The other fringe was on ‘Can Climate Change invigorate Democracy?’ - There were about 20 people there tops – it may be good for democracy elsewhere, but not here.
Anyway the ‘Blue Meanies’ have departed, so we’re on Red and Green now (with a dash of Lib Dem orange). I observed a meeting of our City Council on Wednesday, given the Council make-up this counts as (very pale) red, plus orange dash. I would recommend every Manchester citizen to see their Councillors in action from time to time. There were the inevitable yah-boo exchanges between the 2 main groups, but of most interest to me were the motions on climate change and the impending EDL soccer hooligan / racist demo.
Proposing that the Council adopt the ’10:10’ reduction, the Executive member for the Environment Richard Cowell promised that the Council’s Climate Action Plan will be ‘Radical and Progressive’. The Lib Dems gave their support to the proposal (and reminded the ruling group of the existence of the Airport, although without going into much detail). It was passed without demur; now let’s see if anything comes of it in practice…

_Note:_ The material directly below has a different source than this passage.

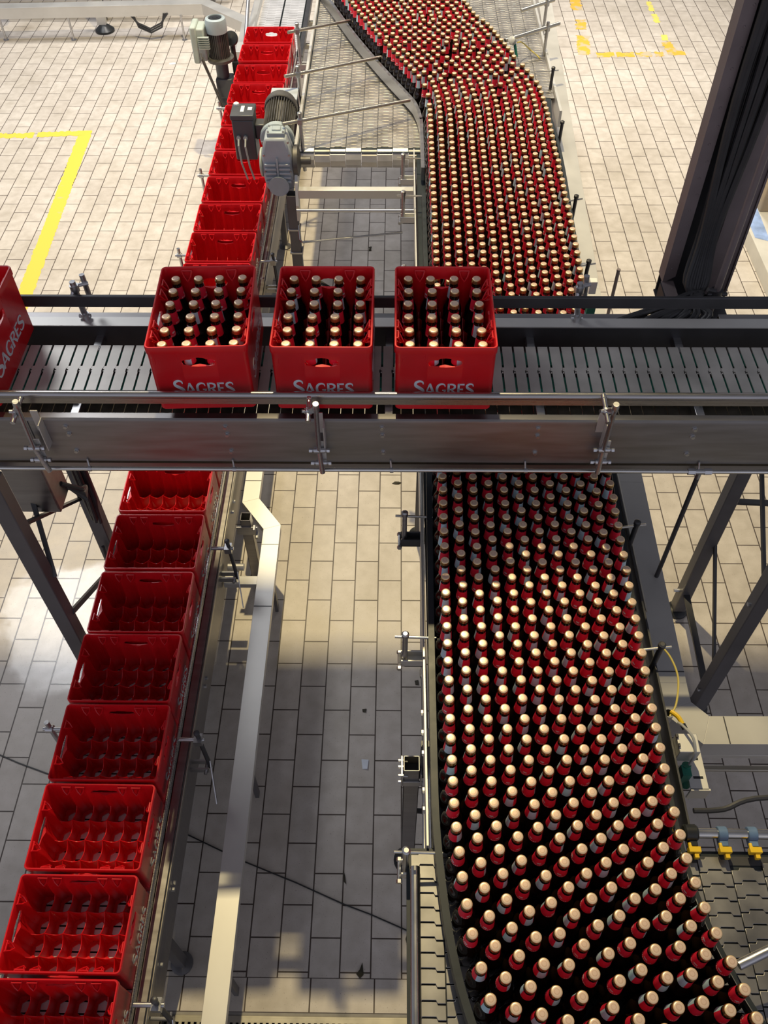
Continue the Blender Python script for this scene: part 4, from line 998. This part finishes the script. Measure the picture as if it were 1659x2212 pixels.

Thursday was our monthly Manchester Green Party meeting, and this week included guest speakers on the shenanigans at Manchester College – and Brimar arms campaign.
After attending a display of the consultation for Chorlton Precinct on Friday, I was present at the start of the battle of Piccadilly (red in tooth and claw), between the EDL and Anti-racists. As the anti-racists seemed in the overwhelming majority, I rounded off the week in a familiar green hue at a meeting to develop a response to the Council’s Climate Change action plan (mentioned above), as a follow up to the ‘Call to Real Action’.